In recent years, the January window's been relatively tame---2007 was maybe the most active, with Javier Mascherano and Alvaro Arbeloa among the names on the way in, and 2008 saw Martin Skrtel arrive with Momo Sissoko heading out. But 2009 brought only the exit for the recently arrived but underwhelming Robbie Keane, and 2010 had only Maxi Rodriguez arriving on a free with Andrea Dossena and Andriy Voronin leaving Anfield. Some notable names involved, including two of the current squad's more consistent performers, but few moves that have had the drama typically associated with the summer window.

So it would naturally follow that, with the club in turmoil for much of the early part of last season, the January window would hold something a little different than what we've seen in years gone by. That something started as sheer, unbridled optimism, as Kenny Dalglish's return meant respite from the darkest footballing days in Liverpool's recent memory, even if the results didn't turn around instantly. Two losses gave way to a draw in the Merseyside derby, but a comprehensive win away to Wolves---with a brace from Fernando Torres and one of the goals of the season from Raul Meireles---and a 1-0 win at home over Fulham seemed further the sentiment that the tide was turning.

That feeling was cemented even more when the club confirmed the arrival of Luis Suarez from Ajax just two days after the Fulham victory; there had been plenty of talk about Suarez in the past, but the announcement of his signing was met with collective jubilation. He had his baggage, including the fact that he left the Dutch club while still suspended for biting Otman Bakal of PSV, but his skill was undoubted, and the possibilities for him to link with Liverpool's attack-minded contingent appeared to be a perfect fit.

But things took a different turn later in the day, and it was the beginning of a saga that culminated in one of the wildest deadline days, January or otherwise, imaginable. The start of it seemed completely ridiculous, as Noel recounted after reporting the news of the Suarez capture. Later that night, though, the club confirmed news that was completely contradictory to everything we thought we thought we were pretty sure we knew---Fernando Torres wanted to leave Liverpool.

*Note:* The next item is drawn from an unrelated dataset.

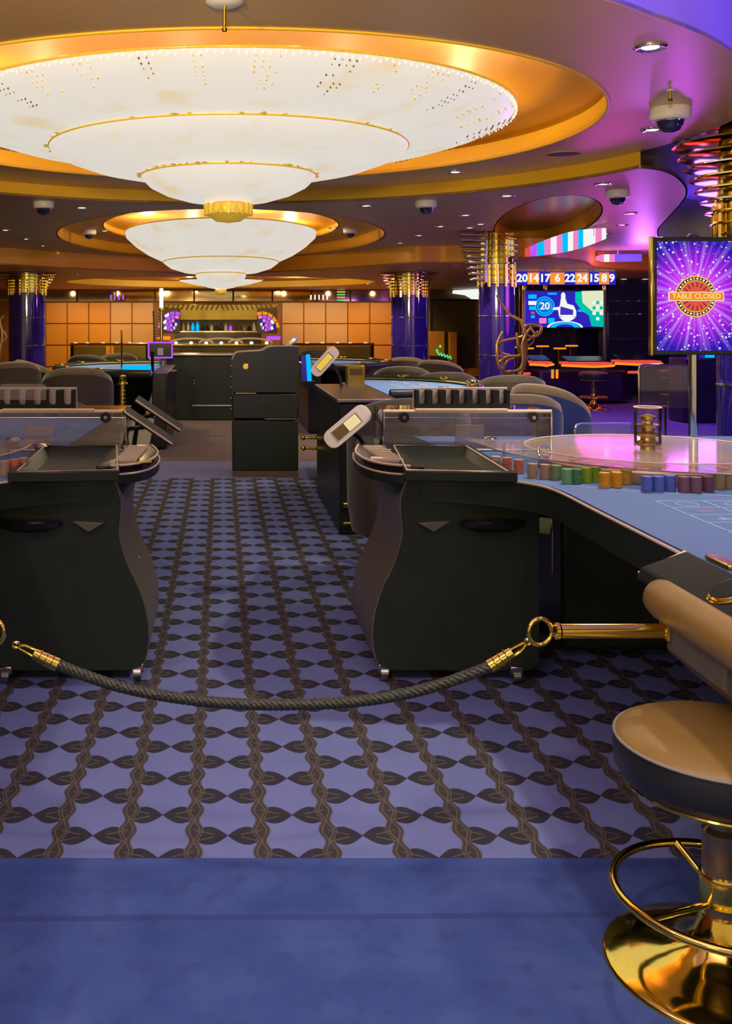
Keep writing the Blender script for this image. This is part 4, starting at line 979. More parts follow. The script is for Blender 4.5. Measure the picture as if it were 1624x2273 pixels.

What continued to unfold over the next 72 hours was a strange mix of disbelief, rage, disppointment, sadness, grief, reluctant optimism, and, in the end, bewilderment at what in the actual fuck was going on. The penultimate day of the window proved relatively boring, but Monday ended up holding more than enough action.

It started off with lots of non-news, at least aside from the fact that Luis Suarez was actually a Liverpool player, and that was something that it was okay to feel happy about. The day picked up quickly, though, with destinations confirmed for most of those rumored to be on the move, save for Fernando Torres. With talk about Andy Carroll's imminent arrival, however, the departure of the Spanish striker was all but inevitable, and it was only a matter of time before it became a reality.

It came in the dying moments of the day, again via official confirmation from the club. Seeing as those releases are never injected with anything resembling a personality, Noel's thoughts were, and still are, much more apropos:

For all that it seems like only yesterday that Torres was Liverpool’s savior, destined to go down as one of the all time greats, looking back it’s been a rather sad, slow decline over these past eighteen or so months that has led to today. The constant injuries, the need to defend him against constant accusations of sulking, the whispers that it was only a matter of time until he left. And now he’s gone, and FSG have managed to bring in a pair of younger attackers to replace him with, providing yet another point of break from the struggling, tumultuous club that seemed on life support only a short time ago.

Just like that, a player that for most was enmeshed with Liverpool's identity moving forward was gone, and two young, promising forward men had the task of replacing him. One of them's accomplished that, at least in spirit and sheer adoration from the Kop, but few were looking too far into the future after a January 31st that will go down as one of the craziest in Liverpool's history.